Nuggets from “An Urgent Call to a Serious Faith” by Dave Hunt
It is astonishing how many millions of otherwise seemingly intelligent people are willing to risk their eternal destiny upon less evidence than they would require for buying a used car. Thomas Hobbes, for example, a seventeenth-century philosopher and mathematician who spent years analyzing the evil in man and attempting to find a social system to bring universal peace in this brief life, failed to make adequate investigation and preparation for the next life, which will never end. Consequently, as death approached, he made this sad confession, “Now I am about to take my last voyage, a great leap in the dark.” It seems irrational to take a leap into the dark in any direction—but into eternity?
Omar Khayyam viewed death as the door of darkness to “the road, which to discover we must travel, too.” But it’s too late once one has passed through that “door” onto that unknown road. Thus, Shakespeare suggested that “in that sleep of death what dreams may come when we have shuffled off this mortal coil, must give us pause.” But more than “pause” to reflect, we need certainty and we need it now, backed not by wishful thinking but by solid evidence.
Whatever expectations people entertain of life after death, such beliefs are generally categorized as part of their religion. Another word for religion is “faith,” and by that definition, there are many “faiths in the world. “People of faith” (a term used for those who hold to some religious belief) are joining together in political and social action, supposedly to make a better world…

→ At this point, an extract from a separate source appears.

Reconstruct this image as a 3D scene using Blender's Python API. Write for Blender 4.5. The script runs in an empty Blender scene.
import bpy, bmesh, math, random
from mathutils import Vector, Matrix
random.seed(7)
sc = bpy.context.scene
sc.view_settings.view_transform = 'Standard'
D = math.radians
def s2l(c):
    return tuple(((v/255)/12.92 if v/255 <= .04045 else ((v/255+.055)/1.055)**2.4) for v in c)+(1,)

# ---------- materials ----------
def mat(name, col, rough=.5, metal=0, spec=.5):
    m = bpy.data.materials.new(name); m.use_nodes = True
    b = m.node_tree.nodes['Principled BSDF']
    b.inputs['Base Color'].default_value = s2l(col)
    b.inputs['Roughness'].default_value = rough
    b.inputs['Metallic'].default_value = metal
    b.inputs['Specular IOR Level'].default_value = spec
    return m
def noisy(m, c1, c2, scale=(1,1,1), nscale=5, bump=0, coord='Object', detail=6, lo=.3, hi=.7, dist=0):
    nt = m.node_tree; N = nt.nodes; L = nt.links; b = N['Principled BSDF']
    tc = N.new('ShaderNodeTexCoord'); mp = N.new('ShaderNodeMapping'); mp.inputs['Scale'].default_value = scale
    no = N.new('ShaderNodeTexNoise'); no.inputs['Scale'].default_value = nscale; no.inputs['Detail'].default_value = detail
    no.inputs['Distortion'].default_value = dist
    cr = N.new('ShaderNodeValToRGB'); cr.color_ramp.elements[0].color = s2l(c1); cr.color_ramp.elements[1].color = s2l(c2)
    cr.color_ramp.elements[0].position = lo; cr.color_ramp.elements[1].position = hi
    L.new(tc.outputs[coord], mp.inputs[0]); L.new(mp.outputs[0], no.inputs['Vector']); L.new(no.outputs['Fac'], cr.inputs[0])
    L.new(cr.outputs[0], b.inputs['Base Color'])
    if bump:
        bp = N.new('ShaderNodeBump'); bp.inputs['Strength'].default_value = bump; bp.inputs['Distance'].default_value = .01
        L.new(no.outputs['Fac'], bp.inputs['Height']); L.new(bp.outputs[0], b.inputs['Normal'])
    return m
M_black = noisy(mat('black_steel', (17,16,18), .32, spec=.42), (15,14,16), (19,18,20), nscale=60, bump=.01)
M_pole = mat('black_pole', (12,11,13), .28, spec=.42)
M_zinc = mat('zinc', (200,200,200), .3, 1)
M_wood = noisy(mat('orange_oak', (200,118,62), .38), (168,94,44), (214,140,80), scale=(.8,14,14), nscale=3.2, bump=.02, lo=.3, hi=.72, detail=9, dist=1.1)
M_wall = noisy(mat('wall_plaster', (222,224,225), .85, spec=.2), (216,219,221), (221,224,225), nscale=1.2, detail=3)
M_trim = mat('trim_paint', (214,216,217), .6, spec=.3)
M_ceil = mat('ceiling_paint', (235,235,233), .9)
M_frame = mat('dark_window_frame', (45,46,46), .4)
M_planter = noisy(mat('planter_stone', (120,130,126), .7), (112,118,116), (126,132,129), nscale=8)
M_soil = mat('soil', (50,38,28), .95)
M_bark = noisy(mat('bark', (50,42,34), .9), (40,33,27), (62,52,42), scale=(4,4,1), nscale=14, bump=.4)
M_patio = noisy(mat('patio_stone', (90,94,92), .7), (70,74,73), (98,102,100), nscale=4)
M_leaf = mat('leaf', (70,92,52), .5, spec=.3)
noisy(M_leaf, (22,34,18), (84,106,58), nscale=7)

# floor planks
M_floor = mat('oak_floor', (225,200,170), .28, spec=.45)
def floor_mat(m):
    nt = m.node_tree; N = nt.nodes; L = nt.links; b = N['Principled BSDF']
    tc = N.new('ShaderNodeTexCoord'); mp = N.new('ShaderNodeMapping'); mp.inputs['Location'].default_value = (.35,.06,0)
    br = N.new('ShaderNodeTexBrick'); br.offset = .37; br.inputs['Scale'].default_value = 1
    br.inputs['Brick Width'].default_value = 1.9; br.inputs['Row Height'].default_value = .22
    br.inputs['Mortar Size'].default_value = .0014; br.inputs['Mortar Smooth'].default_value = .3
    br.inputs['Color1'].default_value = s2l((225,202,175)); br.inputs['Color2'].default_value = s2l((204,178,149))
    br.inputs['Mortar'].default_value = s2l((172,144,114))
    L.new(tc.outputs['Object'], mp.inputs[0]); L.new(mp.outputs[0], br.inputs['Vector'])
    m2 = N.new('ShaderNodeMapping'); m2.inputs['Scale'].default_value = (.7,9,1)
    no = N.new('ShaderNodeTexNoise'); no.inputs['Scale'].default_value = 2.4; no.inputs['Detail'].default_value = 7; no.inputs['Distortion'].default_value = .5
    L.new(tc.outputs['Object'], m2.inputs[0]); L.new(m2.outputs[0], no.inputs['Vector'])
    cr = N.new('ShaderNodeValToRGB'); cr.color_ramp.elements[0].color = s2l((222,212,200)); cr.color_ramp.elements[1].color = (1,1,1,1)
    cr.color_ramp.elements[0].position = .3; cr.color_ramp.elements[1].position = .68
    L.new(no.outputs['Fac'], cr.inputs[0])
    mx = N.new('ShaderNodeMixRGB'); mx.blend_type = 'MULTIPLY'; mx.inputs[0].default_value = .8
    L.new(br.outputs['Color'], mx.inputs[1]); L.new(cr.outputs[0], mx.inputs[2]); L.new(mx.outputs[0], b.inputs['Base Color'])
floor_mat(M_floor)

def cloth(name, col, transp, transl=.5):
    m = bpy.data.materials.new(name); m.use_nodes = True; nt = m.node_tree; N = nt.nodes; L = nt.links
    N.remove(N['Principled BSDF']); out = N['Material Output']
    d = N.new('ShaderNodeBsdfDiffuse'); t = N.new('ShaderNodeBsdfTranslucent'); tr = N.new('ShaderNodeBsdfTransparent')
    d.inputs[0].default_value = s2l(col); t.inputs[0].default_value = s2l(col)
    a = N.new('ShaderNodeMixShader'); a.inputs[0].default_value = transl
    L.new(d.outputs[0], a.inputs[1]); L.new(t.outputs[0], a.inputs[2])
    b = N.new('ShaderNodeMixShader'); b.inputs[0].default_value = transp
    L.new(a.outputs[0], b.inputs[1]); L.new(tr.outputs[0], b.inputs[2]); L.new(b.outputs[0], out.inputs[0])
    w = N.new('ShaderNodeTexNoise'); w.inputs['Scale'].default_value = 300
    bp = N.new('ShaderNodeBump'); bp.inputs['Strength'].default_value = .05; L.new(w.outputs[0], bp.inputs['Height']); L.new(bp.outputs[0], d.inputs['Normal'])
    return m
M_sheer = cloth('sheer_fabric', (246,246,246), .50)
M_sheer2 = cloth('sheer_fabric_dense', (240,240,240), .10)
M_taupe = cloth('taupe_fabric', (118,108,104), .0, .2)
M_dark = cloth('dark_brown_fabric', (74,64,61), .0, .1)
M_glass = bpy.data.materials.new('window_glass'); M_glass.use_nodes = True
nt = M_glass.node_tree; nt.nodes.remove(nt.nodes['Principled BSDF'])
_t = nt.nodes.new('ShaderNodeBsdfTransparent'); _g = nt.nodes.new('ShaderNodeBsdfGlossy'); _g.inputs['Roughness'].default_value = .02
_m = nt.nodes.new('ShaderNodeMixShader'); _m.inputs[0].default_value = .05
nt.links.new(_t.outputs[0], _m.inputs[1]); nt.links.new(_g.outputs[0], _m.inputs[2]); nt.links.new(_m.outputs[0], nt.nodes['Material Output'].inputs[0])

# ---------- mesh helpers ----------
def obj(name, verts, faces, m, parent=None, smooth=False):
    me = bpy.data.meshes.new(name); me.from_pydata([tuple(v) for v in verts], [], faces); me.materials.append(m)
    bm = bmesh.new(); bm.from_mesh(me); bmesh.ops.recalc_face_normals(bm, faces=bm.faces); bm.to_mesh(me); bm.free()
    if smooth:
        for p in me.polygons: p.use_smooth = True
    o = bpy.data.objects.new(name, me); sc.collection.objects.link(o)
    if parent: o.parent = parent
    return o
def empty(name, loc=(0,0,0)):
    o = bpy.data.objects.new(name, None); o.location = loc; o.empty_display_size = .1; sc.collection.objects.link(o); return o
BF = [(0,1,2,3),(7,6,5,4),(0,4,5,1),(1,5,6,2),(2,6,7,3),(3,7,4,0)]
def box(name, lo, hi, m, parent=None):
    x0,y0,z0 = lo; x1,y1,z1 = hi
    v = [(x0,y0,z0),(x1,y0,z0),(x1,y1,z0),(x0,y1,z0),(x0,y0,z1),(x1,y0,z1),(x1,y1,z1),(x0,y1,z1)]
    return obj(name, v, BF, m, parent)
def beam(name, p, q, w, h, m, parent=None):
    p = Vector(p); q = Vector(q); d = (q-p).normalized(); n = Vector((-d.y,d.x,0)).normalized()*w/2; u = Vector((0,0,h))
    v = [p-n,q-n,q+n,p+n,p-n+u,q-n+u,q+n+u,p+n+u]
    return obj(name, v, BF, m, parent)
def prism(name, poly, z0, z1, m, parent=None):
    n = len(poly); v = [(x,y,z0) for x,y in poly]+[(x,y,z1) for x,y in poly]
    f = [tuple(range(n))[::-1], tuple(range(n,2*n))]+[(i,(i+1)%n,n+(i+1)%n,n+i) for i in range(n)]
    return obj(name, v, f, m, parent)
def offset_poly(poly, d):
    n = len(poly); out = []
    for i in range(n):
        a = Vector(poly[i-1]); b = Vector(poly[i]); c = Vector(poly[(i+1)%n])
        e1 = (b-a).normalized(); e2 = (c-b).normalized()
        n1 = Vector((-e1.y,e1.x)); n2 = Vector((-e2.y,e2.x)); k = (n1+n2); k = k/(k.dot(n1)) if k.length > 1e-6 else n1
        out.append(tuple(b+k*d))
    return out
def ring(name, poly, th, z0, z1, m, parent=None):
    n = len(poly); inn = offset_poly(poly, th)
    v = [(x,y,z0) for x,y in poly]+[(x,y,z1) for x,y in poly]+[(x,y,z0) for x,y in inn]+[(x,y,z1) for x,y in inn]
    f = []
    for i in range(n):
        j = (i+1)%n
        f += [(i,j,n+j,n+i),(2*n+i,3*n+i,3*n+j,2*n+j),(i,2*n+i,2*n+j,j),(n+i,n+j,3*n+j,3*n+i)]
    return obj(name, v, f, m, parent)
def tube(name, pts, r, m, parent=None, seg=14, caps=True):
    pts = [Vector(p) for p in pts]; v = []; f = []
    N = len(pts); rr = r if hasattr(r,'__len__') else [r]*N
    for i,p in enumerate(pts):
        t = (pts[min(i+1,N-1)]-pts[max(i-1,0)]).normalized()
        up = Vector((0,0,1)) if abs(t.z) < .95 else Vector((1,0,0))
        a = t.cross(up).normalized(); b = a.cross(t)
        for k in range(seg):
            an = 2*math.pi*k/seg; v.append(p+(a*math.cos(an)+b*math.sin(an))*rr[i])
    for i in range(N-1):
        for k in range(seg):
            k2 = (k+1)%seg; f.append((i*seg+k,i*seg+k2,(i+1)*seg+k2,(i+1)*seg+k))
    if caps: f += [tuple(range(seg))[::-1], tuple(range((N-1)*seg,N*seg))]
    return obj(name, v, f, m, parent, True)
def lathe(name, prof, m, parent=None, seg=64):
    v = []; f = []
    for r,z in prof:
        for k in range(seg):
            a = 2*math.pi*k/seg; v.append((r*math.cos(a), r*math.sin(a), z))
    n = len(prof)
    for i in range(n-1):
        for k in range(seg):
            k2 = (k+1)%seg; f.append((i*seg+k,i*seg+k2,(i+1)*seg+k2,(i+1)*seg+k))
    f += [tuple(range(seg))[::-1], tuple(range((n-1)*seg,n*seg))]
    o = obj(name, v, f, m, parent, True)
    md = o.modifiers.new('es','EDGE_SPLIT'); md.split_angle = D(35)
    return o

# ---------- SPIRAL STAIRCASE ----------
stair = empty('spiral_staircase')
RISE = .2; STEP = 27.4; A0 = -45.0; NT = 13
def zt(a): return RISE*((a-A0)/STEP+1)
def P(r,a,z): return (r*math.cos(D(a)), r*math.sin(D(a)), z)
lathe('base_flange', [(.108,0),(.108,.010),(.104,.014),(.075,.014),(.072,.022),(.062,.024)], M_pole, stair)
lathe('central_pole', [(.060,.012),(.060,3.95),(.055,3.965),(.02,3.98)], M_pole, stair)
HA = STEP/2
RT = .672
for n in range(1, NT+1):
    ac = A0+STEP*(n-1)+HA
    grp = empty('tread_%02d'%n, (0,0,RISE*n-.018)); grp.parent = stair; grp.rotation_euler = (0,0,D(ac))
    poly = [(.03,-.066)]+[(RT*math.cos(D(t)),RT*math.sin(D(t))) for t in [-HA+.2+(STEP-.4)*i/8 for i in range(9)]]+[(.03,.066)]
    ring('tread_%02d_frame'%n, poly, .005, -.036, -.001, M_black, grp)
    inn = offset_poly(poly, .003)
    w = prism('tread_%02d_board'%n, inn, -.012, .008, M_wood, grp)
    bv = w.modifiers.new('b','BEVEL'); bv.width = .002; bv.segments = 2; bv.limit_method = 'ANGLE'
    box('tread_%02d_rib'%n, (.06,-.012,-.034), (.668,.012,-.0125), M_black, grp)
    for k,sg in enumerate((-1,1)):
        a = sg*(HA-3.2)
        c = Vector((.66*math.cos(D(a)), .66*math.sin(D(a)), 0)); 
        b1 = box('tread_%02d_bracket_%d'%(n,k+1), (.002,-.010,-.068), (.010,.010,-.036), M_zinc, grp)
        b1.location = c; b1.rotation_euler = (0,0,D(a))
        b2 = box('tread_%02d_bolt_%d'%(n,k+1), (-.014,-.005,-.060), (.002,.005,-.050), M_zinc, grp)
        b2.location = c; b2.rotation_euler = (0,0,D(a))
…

This cooperation to improve society for mutual benefit has brought a new tolerance for all religions, no matter how contradictory their opposing views. And here we face another anomaly: according to recent polls, a surprisingly high percentage (the majority among both Catholics and Protestants) of those who identify themselves with a particular religion nevertheless believe that many other religions, if not all, will also take their followers to whatever “heaven” they offer.